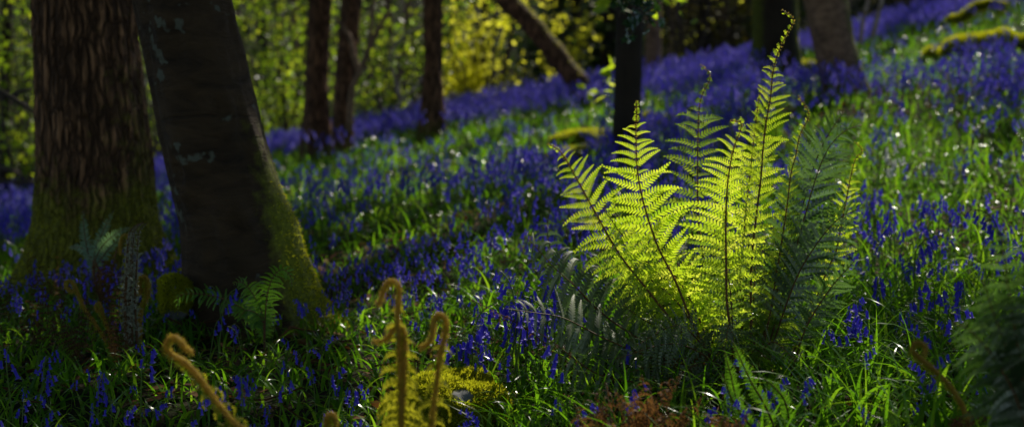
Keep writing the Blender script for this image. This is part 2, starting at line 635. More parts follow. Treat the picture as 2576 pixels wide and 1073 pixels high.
def tree(name, label, catg, rows, Y, mat, top=7., moss=None, group=None, crown=True, tufts=0, topshift=None, **kw):
    C, R, base = edge_rows(rows, Y, top, topshift)
    root = thing(name, label, catg, base, group)
    V, Fl, TH, H = trunk_mesh(C, R, z0=base[2], **kw)
    ms = moss(TH, H) if moss else np.zeros(len(V))
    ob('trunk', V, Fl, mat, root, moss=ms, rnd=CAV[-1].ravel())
    if tufts:
        V2, F2, r2 = moss_tufts(V, Fl, np.clip(ms - .35, 0, 1) ** 1.5, tufts)
        ob('moss', V2, F2, M['moss'], root, rnd=r2, smooth=False)
    if crown:
        V3, F3 = limbs(C[-1], R[-1], 6)
        if V3 is not None:
            ob('branches', V3, F3, mat, root, rnd=np.full(len(V3), .7))
        TALL.append((root, C[-1]))
    return root, C, R, V, Fl, ms


def mossA(TH, H):
    side = np.cos(TH - math.pi * 1.12)   # left flank
    right = np.cos(TH + .15)
    return np.clip(1.05 - H / .5, 0, 1) * (.55 + .45 * np.maximum(side, right)) + np.clip(.62 * side, 0, 1) * np.clip(1 - H / .95, 0, 1) + np.clip(np.cos(TH + .3) * .5 - .1, 0, 1) * np.clip(1.3 - H / 1.3, 0, 1)


def mossB(TH, H):
    right = np.clip(np.cos(TH - .05) * 1.9 - .75, 0, 1)
    return right * np.clip(1.15 - H / .75, 0, 1) + np.clip(.4 - H / .08, 0, .4)


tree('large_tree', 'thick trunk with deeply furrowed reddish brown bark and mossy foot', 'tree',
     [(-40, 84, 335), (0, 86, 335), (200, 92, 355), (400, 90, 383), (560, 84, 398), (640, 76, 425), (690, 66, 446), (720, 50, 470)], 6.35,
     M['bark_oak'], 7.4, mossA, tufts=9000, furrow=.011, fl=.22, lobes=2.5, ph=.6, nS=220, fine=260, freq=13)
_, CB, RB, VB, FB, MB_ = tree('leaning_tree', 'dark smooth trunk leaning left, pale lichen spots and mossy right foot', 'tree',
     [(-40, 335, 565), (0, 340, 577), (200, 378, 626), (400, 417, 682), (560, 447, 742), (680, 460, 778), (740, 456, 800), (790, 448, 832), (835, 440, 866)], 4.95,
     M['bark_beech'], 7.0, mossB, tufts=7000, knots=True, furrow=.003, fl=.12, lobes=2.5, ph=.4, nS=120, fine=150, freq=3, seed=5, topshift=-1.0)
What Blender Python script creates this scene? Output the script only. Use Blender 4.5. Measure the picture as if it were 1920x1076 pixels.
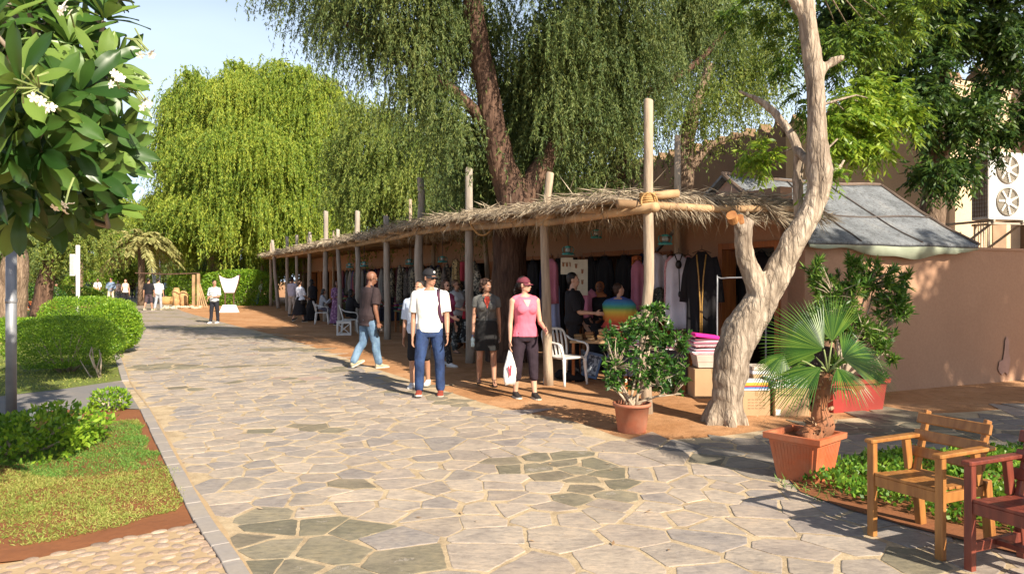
import bpy, math, random
import numpy as np
from mathutils import Vector, Matrix, noise
for o in list(bpy.data.objects): bpy.data.objects.remove(o)
SC = bpy.context.scene
COL = SC.collection
R = math.radians
F = 1386.67; HY = 525.0; CH = 1.62          # focal length in photo pixels, horizon row, eye height
# ---------------------------------------------------------------- camera
cd = bpy.data.cameras.new('camera'); cam = bpy.data.objects.new('camera', cd); COL.objects.link(cam)
cam.location = (0, 0, CH); cam.rotation_euler = (R(90), 0, 0)
cd.sensor_width = 36; cd.lens = 26; cd.shift_y = -13/1920; cd.clip_start = .05; cd.clip_end = 2000
SC.camera = cam
# ---------------------------------------------------------------- sky, sun, exposure
SUN_EL = 33.0; SUN_AZ = math.atan2(.60, -.80)   # direction to the sun on the ground: (.60, -.80)
w = bpy.data.worlds.new('World'); SC.world = w; w.use_nodes = True
nt = w.node_tree; bg = nt.nodes['Background']
sky = nt.nodes.new('ShaderNodeTexSky'); sky.sky_type = 'NISHITA'; sky.sun_disc = False
sky.sun_elevation = R(SUN_EL); sky.sun_rotation = SUN_AZ
sky.air_density = 1.0; sky.dust_density = 2.2; sky.ozone_density = 1.6
tcw = nt.nodes.new('ShaderNodeTexCoord'); sxw = nt.nodes.new('ShaderNodeSeparateXYZ'); nt.links.new(tcw.outputs['Generated'], sxw.inputs[0])
mrw = nt.nodes.new('ShaderNodeMapRange'); mrw.interpolation_type = 'SMOOTHSTEP'; nt.links.new(sxw.outputs['Z'], mrw.inputs[0])
for i_, v_ in ((1, .62), (2, .12), (3, 0.0), (4, .8)): mrw.inputs[i_].default_value = v_
nzw = nt.nodes.new('ShaderNodeTexNoise'); nzw.inputs['Scale'].default_value = 1.6; nzw.inputs['Detail'].default_value = 6; mpw = nt.nodes.new('ShaderNodeMapping'); mpw.inputs['Scale'].default_value = (1, 1, 4)
nt.links.new(tcw.outputs['Generated'], mpw.inputs[0]); nt.links.new(mpw.outputs[0], nzw.inputs[0])
mzw = nt.nodes.new('ShaderNodeMath'); mzw.operation = 'MULTIPLY'; nt.links.new(mrw.outputs[0], mzw.inputs[0])
mz2 = nt.nodes.new('ShaderNodeMapRange'); nt.links.new(nzw.outputs[0], mz2.inputs[0])
for i_, v_ in ((1, .3), (2, .7), (3, .8), (4, 1.1)): mz2.inputs[i_].default_value = v_
nt.links.new(mz2.outputs[0], mzw.inputs[1])
mxw = nt.nodes.new('ShaderNodeMix'); mxw.data_type = 'RGBA'; nt.links.new(mzw.outputs[0], mxw.inputs[0]); nt.links.new(sky.outputs[0], mxw.inputs[6]); mxw.inputs[7].default_value = (9.6, 11.4, 13.8, 1)   # thin bright haze low in the sky
nt.links.new(mxw.outputs[2], bg.inputs[0]); bg.inputs[1].default_value = 0.06
sd = bpy.data.lights.new('sun', 'SUN'); sun = bpy.data.objects.new('sun', sd); COL.objects.link(sun)
sd.energy = 5.0; sd.angle = R(.5); sd.color = (1.0, .89, .73)
sdir = Vector((.60*math.cos(R(SUN_EL)), -.80*math.cos(R(SUN_EL)), math.sin(R(SUN_EL))))
sun.rotation_euler = sdir.to_track_quat('Z', 'Y').to_euler(); sun.location = (20, -25, 30)
SC.view_settings.view_transform = 'Standard'; SC.view_settings.look = 'None'
SC.view_settings.gamma = 1; SC.view_settings.use_curve_mapping = False
SC.view_settings.exposure = 1.0
SC.render.engine = 'CYCLES'
SC.cycles.max_bounces = 6; SC.cycles.diffuse_bounces = 3; SC.cycles.glossy_bounces = 2
SC.cycles.transmission_bounces = 3; SC.cycles.transparent_max_bounces = 6
rnd = random.Random(7); rng = np.random.default_rng(7)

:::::

• _Your instructions_
Exclude the images, then output the data above word for word.

• _Solution for this task_
Keep writing the Blender script for this image. This is part 2, starting at line 635. More parts follow. Treat the picture as 2576 pixels wide and 1073 pixels high.
def tree(name, label, catg, rows, Y, mat, top=7., moss=None, group=None, crown=True, tufts=0, topshift=None, **kw):
    C, R, base = edge_rows(rows, Y, top, topshift)
    root = thing(name, label, catg, base, group)
    V, Fl, TH, H = trunk_mesh(C, R, z0=base[2], **kw)
    ms = moss(TH, H) if moss else np.zeros(len(V))
    ob('trunk', V, Fl, mat, root, moss=ms, rnd=CAV[-1].ravel())
    if tufts:
        V2, F2, r2 = moss_tufts(V, Fl, np.clip(ms - .35, 0, 1) ** 1.5, tufts)
        ob('moss', V2, F2, M['moss'], root, rnd=r2, smooth=False)
    if crown:
        V3, F3 = limbs(C[-1], R[-1], 6)
        if V3 is not None:
            ob('branches', V3, F3, mat, root, rnd=np.full(len(V3), .7))
        TALL.append((root, C[-1]))
    return root, C, R, V, Fl, ms


def mossA(TH, H):
    side = np.cos(TH - math.pi * 1.12)   # left flank
    right = np.cos(TH + .15)
    return np.clip(1.05 - H / .5, 0, 1) * (.55 + .45 * np.maximum(side, right)) + np.clip(.62 * side, 0, 1) * np.clip(1 - H / .95, 0, 1) + np.clip(np.cos(TH + .3) * .5 - .1, 0, 1) * np.clip(1.3 - H / 1.3, 0, 1)


def mossB(TH, H):
    right = np.clip(np.cos(TH - .05) * 1.9 - .75, 0, 1)
    return right * np.clip(1.15 - H / .75, 0, 1) + np.clip(.4 - H / .08, 0, .4)


tree('large_tree', 'thick trunk with deeply furrowed reddish brown bark and mossy foot', 'tree',
     [(-40, 84, 335), (0, 86, 335), (200, 92, 355), (400, 90, 383), (560, 84, 398), (640, 76, 425), (690, 66, 446), (720, 50, 470)], 6.35,
     M['bark_oak'], 7.4, mossA, tufts=9000, furrow=.011, fl=.22, lobes=2.5, ph=.6, nS=220, fine=260, freq=13)
_, CB, RB, VB, FB, MB_ = tree('leaning_tree', 'dark smooth trunk leaning left, pale lichen spots and mossy right foot', 'tree',
     [(-40, 335, 565), (0, 340, 577), (200, 378, 626), (400, 417, 682), (560, 447, 742), (680, 460, 778), (740, 456, 800), (790, 448, 832), (835, 440, 866)], 4.95,
     M['bark_beech'], 7.0, mossB, tufts=7000, knots=True, furrow=.003, fl=.12, lobes=2.5, ph=.4, nS=120, fine=150, freq=3, seed=5, topshift=-1.0)
What Blender Python script creates this scene? Output the script only. Use Blender 4.5. Measure the picture as if it were 1920x1076 pixels.
import bpy, math, random
import numpy as np
from mathutils import Vector, Matrix, noise
for o in list(bpy.data.objects): bpy.data.objects.remove(o)
SC = bpy.context.scene
COL = SC.collection
R = math.radians
F = 1386.67; HY = 525.0; CH = 1.62          # focal length in photo pixels, horizon row, eye height
# ---------------------------------------------------------------- camera
cd = bpy.data.cameras.new('camera'); cam = bpy.data.objects.new('camera', cd); COL.objects.link(cam)
cam.location = (0, 0, CH); cam.rotation_euler = (R(90), 0, 0)
cd.sensor_width = 36; cd.lens = 26; cd.shift_y = -13/1920; cd.clip_start = .05; cd.clip_end = 2000
SC.camera = cam
# ---------------------------------------------------------------- sky, sun, exposure
SUN_EL = 33.0; SUN_AZ = math.atan2(.60, -.80)   # direction to the sun on the ground: (.60, -.80)
w = bpy.data.worlds.new('World'); SC.world = w; w.use_nodes = True
nt = w.node_tree; bg = nt.nodes['Background']
sky = nt.nodes.new('ShaderNodeTexSky'); sky.sky_type = 'NISHITA'; sky.sun_disc = False
sky.sun_elevation = R(SUN_EL); sky.sun_rotation = SUN_AZ
sky.air_density = 1.0; sky.dust_density = 2.2; sky.ozone_density = 1.6
tcw = nt.nodes.new('ShaderNodeTexCoord'); sxw = nt.nodes.new('ShaderNodeSeparateXYZ'); nt.links.new(tcw.outputs['Generated'], sxw.inputs[0])
mrw = nt.nodes.new('ShaderNodeMapRange'); mrw.interpolation_type = 'SMOOTHSTEP'; nt.links.new(sxw.outputs['Z'], mrw.inputs[0])
for i_, v_ in ((1, .62), (2, .12), (3, 0.0), (4, .8)): mrw.inputs[i_].default_value = v_
nzw = nt.nodes.new('ShaderNodeTexNoise'); nzw.inputs['Scale'].default_value = 1.6; nzw.inputs['Detail'].default_value = 6; mpw = nt.nodes.new('ShaderNodeMapping'); mpw.inputs['Scale'].default_value = (1, 1, 4)
nt.links.new(tcw.outputs['Generated'], mpw.inputs[0]); nt.links.new(mpw.outputs[0], nzw.inputs[0])
mzw = nt.nodes.new('ShaderNodeMath'); mzw.operation = 'MULTIPLY'; nt.links.new(mrw.outputs[0], mzw.inputs[0])
mz2 = nt.nodes.new('ShaderNodeMapRange'); nt.links.new(nzw.outputs[0], mz2.inputs[0])
for i_, v_ in ((1, .3), (2, .7), (3, .8), (4, 1.1)): mz2.inputs[i_].default_value = v_
nt.links.new(mz2.outputs[0], mzw.inputs[1])
mxw = nt.nodes.new('ShaderNodeMix'); mxw.data_type = 'RGBA'; nt.links.new(mzw.outputs[0], mxw.inputs[0]); nt.links.new(sky.outputs[0], mxw.inputs[6]); mxw.inputs[7].default_value = (9.6, 11.4, 13.8, 1)   # thin bright haze low in the sky
nt.links.new(mxw.outputs[2], bg.inputs[0]); bg.inputs[1].default_value = 0.06
sd = bpy.data.lights.new('sun', 'SUN'); sun = bpy.data.objects.new('sun', sd); COL.objects.link(sun)
sd.energy = 5.0; sd.angle = R(.5); sd.color = (1.0, .89, .73)
sdir = Vector((.60*math.cos(R(SUN_EL)), -.80*math.cos(R(SUN_EL)), math.sin(R(SUN_EL))))
sun.rotation_euler = sdir.to_track_quat('Z', 'Y').to_euler(); sun.location = (20, -25, 30)
SC.view_settings.view_transform = 'Standard'; SC.view_settings.look = 'None'
SC.view_settings.gamma = 1; SC.view_settings.use_curve_mapping = False
SC.view_settings.exposure = 1.0
SC.render.engine = 'CYCLES'
SC.cycles.max_bounces = 6; SC.cycles.diffuse_bounces = 3; SC.cycles.glossy_bounces = 2
SC.cycles.transmission_bounces = 3; SC.cycles.transparent_max_bounces = 6
rnd = random.Random(7); rng = np.random.default_rng(7)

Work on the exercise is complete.